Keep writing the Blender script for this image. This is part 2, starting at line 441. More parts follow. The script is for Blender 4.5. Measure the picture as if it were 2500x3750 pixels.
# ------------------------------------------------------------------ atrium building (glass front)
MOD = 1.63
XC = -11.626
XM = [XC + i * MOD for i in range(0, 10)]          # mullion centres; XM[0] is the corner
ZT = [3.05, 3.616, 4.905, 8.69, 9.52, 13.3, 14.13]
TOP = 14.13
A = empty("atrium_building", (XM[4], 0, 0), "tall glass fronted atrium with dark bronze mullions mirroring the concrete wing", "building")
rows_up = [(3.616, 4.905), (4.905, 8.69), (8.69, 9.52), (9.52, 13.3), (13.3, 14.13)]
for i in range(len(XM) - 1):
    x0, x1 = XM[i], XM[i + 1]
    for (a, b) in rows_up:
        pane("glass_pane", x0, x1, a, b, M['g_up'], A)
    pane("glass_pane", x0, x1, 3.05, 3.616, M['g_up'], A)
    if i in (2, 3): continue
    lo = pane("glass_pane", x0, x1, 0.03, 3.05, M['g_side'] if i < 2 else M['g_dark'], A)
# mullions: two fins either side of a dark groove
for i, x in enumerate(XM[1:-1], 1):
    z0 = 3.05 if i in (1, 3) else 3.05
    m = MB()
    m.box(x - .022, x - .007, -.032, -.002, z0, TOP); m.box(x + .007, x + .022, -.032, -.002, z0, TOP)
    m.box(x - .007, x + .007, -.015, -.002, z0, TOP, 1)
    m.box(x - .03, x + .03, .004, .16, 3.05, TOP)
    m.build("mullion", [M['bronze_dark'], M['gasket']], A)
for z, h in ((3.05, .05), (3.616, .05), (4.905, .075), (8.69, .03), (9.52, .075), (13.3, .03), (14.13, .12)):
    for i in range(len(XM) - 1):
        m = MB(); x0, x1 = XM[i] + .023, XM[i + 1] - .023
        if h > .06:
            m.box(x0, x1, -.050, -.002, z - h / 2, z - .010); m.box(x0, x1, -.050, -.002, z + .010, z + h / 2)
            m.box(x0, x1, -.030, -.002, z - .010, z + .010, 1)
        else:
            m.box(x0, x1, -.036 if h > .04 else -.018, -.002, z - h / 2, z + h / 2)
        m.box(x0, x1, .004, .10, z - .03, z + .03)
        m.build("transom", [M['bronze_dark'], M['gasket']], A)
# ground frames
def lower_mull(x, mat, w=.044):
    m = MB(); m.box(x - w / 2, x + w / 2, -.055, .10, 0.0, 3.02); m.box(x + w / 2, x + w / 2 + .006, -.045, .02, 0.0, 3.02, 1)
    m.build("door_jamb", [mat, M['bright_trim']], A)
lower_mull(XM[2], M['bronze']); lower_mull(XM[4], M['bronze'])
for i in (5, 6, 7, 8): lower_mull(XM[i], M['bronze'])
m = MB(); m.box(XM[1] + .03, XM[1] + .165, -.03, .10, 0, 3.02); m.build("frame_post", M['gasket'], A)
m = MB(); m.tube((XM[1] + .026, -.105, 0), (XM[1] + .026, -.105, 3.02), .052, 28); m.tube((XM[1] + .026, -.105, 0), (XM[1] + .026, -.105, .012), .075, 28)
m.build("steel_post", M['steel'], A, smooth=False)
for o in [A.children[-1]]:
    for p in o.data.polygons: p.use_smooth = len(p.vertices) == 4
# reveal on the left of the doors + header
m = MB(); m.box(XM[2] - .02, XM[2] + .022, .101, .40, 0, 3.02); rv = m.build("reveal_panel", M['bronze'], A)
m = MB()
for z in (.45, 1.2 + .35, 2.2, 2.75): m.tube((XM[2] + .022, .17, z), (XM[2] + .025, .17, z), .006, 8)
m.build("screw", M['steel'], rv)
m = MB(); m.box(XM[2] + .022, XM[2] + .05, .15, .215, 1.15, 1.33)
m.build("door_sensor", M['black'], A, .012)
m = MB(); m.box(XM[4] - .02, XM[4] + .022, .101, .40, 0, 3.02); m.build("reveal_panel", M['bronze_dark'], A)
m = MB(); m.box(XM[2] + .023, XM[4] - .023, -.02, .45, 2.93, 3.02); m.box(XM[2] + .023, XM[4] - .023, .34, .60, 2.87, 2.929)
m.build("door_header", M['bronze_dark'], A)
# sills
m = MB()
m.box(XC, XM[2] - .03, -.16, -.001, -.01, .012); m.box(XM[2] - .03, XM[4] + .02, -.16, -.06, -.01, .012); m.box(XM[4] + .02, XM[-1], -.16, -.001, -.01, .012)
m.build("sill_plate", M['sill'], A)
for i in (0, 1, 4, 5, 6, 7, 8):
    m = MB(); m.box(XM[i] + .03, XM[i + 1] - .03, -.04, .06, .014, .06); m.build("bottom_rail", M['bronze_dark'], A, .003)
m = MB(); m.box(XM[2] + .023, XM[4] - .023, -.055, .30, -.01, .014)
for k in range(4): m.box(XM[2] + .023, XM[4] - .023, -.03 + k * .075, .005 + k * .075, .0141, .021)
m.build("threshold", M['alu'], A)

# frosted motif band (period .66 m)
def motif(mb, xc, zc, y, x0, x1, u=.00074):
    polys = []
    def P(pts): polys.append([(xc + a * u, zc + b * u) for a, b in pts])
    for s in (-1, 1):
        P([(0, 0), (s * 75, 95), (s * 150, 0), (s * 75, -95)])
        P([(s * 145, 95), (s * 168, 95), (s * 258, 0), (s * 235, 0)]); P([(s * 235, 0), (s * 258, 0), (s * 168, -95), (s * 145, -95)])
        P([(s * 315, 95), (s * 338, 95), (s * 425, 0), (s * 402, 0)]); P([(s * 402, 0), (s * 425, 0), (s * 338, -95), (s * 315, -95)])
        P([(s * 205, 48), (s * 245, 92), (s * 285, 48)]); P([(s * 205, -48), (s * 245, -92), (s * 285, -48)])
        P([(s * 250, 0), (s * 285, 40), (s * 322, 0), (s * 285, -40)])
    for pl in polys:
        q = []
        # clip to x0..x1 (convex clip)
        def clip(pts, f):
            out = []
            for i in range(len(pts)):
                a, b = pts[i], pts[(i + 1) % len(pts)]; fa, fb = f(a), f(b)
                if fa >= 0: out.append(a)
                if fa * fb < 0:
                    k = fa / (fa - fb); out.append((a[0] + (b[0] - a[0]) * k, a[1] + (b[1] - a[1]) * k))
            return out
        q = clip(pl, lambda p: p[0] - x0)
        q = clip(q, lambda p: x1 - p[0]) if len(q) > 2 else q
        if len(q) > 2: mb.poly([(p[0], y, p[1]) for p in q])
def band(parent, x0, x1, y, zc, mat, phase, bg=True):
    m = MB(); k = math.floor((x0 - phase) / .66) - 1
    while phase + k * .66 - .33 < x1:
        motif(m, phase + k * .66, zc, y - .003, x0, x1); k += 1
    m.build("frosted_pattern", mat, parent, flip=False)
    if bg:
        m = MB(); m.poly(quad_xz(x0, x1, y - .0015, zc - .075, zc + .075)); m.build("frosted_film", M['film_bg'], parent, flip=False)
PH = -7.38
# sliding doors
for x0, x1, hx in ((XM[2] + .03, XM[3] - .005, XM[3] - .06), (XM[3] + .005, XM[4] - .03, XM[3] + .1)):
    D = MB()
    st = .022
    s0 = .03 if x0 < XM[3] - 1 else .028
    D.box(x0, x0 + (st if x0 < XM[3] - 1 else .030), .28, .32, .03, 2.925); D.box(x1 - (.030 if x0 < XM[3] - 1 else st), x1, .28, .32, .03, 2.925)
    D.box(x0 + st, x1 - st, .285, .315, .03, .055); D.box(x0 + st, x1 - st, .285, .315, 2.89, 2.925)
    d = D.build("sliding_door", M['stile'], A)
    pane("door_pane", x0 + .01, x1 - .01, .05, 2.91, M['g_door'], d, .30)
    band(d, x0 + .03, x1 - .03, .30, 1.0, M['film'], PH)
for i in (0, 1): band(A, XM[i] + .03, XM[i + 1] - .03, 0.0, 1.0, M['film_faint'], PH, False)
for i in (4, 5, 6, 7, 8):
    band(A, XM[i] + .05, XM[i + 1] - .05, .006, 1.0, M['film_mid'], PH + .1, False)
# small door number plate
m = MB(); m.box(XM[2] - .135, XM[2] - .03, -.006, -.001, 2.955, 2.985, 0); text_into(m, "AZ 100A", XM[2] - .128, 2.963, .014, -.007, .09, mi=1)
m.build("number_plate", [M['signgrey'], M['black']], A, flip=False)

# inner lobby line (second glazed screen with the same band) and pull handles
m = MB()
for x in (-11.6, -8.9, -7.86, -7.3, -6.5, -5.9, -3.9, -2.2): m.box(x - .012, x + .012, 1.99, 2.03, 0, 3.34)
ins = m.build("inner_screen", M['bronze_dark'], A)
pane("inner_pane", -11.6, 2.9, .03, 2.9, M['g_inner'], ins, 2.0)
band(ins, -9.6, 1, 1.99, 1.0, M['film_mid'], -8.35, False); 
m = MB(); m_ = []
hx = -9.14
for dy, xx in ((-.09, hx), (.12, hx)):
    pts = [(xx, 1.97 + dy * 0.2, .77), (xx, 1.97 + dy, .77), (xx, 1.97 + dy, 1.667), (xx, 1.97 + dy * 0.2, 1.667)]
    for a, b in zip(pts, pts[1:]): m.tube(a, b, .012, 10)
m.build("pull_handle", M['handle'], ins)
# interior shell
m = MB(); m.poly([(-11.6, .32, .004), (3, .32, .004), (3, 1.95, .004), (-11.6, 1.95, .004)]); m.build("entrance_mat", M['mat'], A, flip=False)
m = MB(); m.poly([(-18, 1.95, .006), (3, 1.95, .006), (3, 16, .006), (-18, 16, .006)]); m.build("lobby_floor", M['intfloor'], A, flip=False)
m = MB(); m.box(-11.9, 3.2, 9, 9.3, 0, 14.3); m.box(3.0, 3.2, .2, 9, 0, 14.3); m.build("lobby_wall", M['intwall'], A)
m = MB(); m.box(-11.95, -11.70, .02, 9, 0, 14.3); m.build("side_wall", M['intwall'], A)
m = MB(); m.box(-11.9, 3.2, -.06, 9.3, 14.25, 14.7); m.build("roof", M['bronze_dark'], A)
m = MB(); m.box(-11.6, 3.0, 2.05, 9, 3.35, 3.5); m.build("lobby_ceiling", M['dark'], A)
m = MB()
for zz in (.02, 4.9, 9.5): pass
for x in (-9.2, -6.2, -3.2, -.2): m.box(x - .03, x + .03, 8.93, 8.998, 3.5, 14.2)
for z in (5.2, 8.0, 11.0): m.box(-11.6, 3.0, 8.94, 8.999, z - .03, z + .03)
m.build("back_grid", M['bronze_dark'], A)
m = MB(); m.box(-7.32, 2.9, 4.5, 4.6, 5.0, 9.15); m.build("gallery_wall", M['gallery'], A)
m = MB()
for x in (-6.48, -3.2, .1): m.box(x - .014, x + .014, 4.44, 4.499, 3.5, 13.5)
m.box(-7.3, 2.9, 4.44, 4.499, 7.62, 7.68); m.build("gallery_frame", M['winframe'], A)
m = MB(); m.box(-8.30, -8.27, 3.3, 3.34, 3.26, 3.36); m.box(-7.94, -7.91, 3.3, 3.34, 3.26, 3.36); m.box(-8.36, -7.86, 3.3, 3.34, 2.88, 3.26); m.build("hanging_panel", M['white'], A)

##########

=== Task instructions ===
Exact repetition is required for the lines from the one that contains "m = MB(); m.box(-11.6, 3.0, 2.05, 9, 3.35, 3.5);" through the final line; leave out everything else.

=== Finished task ===
m = MB(); m.box(-11.6, 3.0, 2.05, 9, 3.35, 3.5); m.build("lobby_ceiling", M['dark'], A)
m = MB()
for zz in (.02, 4.9, 9.5): pass
for x in (-9.2, -6.2, -3.2, -.2): m.box(x - .03, x + .03, 8.93, 8.998, 3.5, 14.2)
for z in (5.2, 8.0, 11.0): m.box(-11.6, 3.0, 8.94, 8.999, z - .03, z + .03)
m.build("back_grid", M['bronze_dark'], A)
m = MB(); m.box(-7.32, 2.9, 4.5, 4.6, 5.0, 9.15); m.build("gallery_wall", M['gallery'], A)
m = MB()
for x in (-6.48, -3.2, .1): m.box(x - .014, x + .014, 4.44, 4.499, 3.5, 13.5)
m.box(-7.3, 2.9, 4.44, 4.499, 7.62, 7.68); m.build("gallery_frame", M['winframe'], A)
m = MB(); m.box(-8.30, -8.27, 3.3, 3.34, 3.26, 3.36); m.box(-7.94, -7.91, 3.3, 3.34, 3.26, 3.36); m.box(-8.36, -7.86, 3.3, 3.34, 2.88, 3.26); m.build("hanging_panel", M['white'], A)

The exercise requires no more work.